• [Task to carry out] Quote only the lines from the top of the listing below down to and including the line with "import numpy as np".

• [Source material]

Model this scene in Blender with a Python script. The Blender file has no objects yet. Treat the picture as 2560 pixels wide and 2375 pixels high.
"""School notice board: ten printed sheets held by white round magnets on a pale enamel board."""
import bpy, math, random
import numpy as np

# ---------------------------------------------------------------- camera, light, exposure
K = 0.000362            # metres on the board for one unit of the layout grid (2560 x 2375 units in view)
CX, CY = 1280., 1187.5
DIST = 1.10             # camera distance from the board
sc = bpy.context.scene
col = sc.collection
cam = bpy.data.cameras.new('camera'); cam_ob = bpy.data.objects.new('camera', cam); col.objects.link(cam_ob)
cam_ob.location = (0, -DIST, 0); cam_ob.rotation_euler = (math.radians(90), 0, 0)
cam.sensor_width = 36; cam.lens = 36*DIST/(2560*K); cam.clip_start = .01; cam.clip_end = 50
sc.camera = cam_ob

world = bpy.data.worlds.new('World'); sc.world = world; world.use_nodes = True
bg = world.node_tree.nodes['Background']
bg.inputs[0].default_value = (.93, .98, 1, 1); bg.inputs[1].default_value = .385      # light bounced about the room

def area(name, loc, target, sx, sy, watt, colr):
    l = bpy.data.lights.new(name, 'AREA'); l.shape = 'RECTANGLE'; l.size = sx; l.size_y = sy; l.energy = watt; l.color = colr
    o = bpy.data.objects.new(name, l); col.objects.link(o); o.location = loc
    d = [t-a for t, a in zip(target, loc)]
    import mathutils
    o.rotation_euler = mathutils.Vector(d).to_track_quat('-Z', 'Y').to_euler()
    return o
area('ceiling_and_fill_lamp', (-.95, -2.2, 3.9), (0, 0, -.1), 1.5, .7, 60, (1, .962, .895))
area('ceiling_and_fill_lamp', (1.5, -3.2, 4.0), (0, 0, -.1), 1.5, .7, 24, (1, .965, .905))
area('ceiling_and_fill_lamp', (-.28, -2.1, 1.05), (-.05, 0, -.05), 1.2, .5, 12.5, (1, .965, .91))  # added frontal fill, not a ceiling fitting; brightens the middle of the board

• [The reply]
Model this scene in Blender with a Python script. The Blender file has no objects yet. Treat the picture as 2560 pixels wide and 2375 pixels high.
"""School notice board: ten printed sheets held by white round magnets on a pale enamel board."""
import bpy, math, random
import numpy as np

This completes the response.